Although Salt's work has developed through several distinct phases, it has generally focussed on images of cars, often shown wrecked or abandoned within a suburban or semi-rural American landscape, with the banality and dishevelment of the subject matter contrasting with the immaculate and meticulous nature of the work's execution.
Salt was born and brought up in the Sheldon district of Birmingham. His father was a motor repair garage owner, whose stepfather in turn had been a signwriter painting stripes on the bodies of cars.

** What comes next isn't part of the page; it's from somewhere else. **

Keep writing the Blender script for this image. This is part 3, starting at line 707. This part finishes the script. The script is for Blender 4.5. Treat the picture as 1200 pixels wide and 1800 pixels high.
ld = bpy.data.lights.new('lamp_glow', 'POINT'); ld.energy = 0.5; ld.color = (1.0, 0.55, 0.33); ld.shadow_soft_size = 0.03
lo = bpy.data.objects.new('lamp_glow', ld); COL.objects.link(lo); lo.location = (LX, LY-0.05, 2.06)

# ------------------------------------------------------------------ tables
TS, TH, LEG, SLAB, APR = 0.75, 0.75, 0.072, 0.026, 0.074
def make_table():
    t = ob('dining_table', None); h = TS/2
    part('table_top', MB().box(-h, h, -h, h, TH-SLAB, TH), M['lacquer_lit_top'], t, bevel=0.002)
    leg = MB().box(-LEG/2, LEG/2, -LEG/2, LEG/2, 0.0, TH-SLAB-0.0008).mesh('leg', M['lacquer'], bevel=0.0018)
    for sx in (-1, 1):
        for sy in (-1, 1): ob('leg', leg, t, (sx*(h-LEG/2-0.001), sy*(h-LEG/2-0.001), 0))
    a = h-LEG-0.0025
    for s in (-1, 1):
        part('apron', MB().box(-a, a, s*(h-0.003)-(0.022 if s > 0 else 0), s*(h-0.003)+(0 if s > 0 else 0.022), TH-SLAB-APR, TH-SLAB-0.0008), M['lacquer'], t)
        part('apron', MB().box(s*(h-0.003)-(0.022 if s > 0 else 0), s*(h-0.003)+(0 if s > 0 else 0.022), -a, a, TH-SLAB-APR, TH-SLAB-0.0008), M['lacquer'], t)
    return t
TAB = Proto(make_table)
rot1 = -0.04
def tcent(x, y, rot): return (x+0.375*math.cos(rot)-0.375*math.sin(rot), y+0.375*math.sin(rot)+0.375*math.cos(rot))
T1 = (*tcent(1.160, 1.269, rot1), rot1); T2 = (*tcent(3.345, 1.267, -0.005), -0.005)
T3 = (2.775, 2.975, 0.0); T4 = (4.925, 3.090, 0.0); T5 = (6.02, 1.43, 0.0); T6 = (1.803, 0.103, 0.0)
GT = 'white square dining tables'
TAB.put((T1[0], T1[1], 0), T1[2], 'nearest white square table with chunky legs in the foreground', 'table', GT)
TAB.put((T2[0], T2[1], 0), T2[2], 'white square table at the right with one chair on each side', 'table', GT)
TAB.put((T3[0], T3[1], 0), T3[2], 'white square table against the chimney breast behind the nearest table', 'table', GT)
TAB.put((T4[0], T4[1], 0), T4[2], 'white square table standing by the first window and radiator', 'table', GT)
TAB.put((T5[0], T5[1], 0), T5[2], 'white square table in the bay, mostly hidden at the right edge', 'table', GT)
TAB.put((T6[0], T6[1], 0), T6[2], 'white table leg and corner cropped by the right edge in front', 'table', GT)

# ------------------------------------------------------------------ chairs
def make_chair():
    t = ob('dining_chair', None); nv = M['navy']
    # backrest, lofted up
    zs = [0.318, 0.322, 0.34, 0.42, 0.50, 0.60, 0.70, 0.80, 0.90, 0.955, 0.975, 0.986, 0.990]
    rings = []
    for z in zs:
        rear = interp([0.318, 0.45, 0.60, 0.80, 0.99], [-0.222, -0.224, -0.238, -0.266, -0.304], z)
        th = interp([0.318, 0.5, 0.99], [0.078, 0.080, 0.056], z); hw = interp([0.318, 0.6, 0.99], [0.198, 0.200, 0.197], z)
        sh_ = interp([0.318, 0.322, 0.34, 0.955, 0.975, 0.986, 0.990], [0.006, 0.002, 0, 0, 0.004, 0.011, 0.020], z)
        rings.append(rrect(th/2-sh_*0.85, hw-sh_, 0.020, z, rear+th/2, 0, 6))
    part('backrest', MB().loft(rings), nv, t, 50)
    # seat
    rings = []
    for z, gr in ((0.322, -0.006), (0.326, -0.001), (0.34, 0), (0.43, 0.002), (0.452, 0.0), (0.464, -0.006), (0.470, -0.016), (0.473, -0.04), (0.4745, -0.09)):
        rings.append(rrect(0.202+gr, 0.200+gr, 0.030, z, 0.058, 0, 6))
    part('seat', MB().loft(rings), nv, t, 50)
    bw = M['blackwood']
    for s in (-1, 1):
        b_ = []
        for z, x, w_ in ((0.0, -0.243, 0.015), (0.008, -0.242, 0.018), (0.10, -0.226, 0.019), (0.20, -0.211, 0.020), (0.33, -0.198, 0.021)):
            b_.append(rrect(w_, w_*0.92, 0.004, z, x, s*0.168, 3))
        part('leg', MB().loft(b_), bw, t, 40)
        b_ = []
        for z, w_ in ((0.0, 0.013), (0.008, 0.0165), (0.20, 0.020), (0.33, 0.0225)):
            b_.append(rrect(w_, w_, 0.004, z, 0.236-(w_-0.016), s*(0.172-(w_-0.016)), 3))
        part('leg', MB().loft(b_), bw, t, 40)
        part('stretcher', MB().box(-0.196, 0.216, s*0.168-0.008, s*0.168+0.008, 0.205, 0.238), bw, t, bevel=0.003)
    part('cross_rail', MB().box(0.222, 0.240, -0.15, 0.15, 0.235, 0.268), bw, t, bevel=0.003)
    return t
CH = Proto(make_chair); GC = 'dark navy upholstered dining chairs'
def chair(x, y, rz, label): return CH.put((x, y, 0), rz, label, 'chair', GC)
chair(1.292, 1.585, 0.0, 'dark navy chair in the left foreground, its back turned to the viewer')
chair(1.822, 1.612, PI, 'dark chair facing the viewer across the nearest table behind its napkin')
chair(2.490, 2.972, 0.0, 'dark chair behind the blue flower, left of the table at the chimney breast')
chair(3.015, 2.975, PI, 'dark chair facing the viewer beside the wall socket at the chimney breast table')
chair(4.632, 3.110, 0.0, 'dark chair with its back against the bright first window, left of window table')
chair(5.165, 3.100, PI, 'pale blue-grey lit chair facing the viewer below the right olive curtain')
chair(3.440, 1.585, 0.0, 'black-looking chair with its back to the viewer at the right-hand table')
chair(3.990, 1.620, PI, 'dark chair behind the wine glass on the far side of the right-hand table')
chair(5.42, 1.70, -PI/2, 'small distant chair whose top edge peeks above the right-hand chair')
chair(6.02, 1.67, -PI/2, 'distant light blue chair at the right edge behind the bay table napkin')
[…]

As a young boy Salt was encouraged to draw and paint, and at the age of fifteen he gained admittance to the Birmingham School of Art, where he studied from 1952 to 1958. From 1958 until 1960 he studied at the Slade School of Art in London, where he was particularly influenced by the work of the English artist Prunella Clough and American Pop Art figures such as Robert Rauschenberg.
Salt returned to the Midlands to teach at Stourbridge College of Art and in 1964 was the first artist to exhibit at Birmingham's newly opened Ikon Gallery, where he had his first one-man show in 1965. In 1966 he married and decided to move to the United States, applying to numerous American art colleges for work before eventually being accepted by Maryland Institute College of Art in Baltimore, where he was offered a place in 1967 on a Master of Fine Arts programme with associated teaching work.
Salt's work at this time showed influences of both abstract expressionism and Pop Art – the two pre-eminent artistic movements of the time. Unhappy at the prospect of merely selecting which of a pre-existing set of styles he was to adopt, however, Salt sought a more distinct artistic identity and was encouraged to explore a wide variety of styles and techniques by Grace Hartigan, who was the head of the graduate programme at Baltimore and a major influence on Salt's early career.